• **Data block**
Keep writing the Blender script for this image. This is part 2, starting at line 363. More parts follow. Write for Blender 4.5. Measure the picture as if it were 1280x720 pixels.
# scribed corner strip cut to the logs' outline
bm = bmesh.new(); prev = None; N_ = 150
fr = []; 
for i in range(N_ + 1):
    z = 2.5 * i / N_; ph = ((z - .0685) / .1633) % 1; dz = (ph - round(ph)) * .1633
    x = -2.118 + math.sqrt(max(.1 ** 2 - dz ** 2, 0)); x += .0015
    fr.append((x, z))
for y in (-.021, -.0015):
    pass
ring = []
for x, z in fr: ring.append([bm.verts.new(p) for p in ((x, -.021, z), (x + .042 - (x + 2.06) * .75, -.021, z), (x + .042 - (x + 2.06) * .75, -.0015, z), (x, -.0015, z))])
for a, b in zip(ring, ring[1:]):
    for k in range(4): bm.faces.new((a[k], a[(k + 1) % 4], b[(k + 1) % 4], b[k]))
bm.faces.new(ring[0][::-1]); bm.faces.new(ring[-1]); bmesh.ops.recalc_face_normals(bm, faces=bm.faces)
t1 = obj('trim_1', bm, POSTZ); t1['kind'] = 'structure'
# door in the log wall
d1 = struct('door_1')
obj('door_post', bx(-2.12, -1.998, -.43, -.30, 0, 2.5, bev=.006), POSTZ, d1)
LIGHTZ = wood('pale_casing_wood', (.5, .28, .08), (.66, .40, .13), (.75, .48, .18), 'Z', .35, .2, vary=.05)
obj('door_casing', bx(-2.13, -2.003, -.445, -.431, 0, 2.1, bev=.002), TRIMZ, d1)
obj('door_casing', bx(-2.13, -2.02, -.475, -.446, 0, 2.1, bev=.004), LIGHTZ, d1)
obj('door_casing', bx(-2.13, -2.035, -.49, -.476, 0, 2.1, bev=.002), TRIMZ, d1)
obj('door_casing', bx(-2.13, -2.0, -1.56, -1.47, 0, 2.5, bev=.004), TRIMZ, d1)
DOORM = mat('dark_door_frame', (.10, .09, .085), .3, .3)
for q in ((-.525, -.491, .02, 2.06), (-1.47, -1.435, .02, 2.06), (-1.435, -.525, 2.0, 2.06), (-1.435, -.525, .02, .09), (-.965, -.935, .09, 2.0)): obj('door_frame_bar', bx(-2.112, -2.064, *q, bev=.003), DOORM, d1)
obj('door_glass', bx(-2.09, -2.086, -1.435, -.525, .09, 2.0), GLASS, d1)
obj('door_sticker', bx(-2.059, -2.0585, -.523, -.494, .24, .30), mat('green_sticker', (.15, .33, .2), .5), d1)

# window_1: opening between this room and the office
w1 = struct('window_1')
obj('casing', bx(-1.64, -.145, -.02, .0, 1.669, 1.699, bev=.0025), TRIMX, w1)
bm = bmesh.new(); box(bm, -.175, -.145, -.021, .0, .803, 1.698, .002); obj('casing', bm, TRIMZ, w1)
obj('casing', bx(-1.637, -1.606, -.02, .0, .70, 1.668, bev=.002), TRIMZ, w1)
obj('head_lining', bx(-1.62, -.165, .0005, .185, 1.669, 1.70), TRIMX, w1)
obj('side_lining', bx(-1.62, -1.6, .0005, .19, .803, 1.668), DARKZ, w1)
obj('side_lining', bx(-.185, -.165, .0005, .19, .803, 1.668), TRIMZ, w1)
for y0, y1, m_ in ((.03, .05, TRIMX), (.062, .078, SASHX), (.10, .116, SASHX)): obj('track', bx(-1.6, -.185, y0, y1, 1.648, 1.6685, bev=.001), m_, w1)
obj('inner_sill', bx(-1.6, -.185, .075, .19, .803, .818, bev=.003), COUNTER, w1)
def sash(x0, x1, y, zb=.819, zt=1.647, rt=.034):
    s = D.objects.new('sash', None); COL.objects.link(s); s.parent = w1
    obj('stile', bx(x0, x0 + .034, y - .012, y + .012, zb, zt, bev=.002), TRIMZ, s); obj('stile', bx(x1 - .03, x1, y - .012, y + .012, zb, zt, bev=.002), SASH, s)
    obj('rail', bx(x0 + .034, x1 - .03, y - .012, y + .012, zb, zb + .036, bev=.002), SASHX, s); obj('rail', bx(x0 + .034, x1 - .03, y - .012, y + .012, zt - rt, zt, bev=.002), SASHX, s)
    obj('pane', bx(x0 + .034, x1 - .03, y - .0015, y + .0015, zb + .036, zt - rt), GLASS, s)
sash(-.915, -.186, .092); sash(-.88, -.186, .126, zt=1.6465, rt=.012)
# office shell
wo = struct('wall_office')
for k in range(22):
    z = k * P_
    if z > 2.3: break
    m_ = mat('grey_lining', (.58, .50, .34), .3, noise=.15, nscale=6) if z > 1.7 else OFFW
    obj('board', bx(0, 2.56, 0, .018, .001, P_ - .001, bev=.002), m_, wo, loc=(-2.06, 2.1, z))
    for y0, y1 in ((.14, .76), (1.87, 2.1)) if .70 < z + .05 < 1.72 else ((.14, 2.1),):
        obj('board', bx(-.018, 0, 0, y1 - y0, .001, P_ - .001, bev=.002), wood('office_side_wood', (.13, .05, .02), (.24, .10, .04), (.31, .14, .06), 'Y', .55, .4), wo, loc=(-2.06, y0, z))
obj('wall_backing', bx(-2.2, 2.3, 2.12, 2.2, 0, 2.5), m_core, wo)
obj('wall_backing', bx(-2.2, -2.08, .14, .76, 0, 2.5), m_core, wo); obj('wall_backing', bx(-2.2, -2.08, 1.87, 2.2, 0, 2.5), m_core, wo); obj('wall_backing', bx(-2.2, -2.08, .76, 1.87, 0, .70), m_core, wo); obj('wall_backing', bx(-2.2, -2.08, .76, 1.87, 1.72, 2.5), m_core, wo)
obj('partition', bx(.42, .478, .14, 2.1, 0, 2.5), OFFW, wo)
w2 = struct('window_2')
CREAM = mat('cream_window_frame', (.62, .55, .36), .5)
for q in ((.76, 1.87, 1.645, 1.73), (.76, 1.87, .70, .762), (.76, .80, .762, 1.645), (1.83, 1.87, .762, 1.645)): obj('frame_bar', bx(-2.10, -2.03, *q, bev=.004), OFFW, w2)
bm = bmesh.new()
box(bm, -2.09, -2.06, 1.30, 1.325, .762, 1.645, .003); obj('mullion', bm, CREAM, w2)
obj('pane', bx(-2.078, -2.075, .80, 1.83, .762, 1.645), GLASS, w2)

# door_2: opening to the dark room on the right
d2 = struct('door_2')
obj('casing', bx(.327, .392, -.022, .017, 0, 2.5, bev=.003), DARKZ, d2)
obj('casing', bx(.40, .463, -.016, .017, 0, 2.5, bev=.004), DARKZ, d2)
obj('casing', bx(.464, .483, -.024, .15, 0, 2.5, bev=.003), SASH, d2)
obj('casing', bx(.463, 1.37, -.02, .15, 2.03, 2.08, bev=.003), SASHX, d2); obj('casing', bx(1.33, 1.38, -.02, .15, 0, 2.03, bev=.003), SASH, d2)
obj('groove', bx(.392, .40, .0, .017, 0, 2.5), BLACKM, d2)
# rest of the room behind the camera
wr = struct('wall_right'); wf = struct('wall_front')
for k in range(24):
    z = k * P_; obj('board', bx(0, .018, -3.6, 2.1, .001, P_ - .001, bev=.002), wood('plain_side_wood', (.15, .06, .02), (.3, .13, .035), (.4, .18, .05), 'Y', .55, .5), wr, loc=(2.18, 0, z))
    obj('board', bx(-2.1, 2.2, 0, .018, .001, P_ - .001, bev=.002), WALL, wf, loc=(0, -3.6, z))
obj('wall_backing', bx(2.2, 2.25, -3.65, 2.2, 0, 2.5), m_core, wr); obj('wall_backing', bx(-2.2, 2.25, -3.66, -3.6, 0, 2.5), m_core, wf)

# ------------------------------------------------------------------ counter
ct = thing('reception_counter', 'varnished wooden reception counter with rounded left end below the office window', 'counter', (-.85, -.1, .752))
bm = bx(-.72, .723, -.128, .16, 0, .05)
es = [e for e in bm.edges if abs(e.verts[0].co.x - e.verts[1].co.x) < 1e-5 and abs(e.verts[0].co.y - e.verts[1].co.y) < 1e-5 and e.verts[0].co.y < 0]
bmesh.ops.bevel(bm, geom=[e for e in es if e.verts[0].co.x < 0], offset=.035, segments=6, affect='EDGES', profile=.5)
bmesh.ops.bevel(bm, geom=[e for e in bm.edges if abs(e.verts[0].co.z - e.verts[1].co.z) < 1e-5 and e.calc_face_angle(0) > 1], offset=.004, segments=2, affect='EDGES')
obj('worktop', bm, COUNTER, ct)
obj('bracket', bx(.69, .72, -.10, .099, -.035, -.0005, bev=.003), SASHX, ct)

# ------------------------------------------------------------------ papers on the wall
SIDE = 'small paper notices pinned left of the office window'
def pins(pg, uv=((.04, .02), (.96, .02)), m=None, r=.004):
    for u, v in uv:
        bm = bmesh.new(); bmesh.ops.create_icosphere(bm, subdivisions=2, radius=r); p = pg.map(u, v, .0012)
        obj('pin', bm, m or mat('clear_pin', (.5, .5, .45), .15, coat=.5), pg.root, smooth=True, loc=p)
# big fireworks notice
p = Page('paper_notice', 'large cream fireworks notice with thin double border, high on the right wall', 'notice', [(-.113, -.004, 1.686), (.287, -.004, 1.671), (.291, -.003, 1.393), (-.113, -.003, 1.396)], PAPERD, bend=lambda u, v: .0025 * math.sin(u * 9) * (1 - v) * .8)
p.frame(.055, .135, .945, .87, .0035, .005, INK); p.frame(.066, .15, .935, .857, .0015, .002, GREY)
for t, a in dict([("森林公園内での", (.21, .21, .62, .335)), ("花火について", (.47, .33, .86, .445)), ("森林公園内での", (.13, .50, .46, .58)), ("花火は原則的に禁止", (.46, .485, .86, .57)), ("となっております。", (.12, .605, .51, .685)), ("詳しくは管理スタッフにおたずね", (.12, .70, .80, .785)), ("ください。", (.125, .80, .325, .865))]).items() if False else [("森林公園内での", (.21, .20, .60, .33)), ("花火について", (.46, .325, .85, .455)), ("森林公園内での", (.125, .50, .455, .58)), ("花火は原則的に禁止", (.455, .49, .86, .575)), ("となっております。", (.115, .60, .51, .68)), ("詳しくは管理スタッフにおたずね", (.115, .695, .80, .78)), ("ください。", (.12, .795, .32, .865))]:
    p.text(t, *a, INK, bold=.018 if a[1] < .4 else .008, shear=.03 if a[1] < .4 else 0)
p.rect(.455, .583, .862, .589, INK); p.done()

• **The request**
Copy all lines above containing the string "this".

• **Written answer**
Keep writing the Blender script for this image. This is part 2, starting at line 363. More parts follow. Write for Blender 4.5. Measure the picture as if it were 1280x720 pixels.
# window_1: opening between this room and the office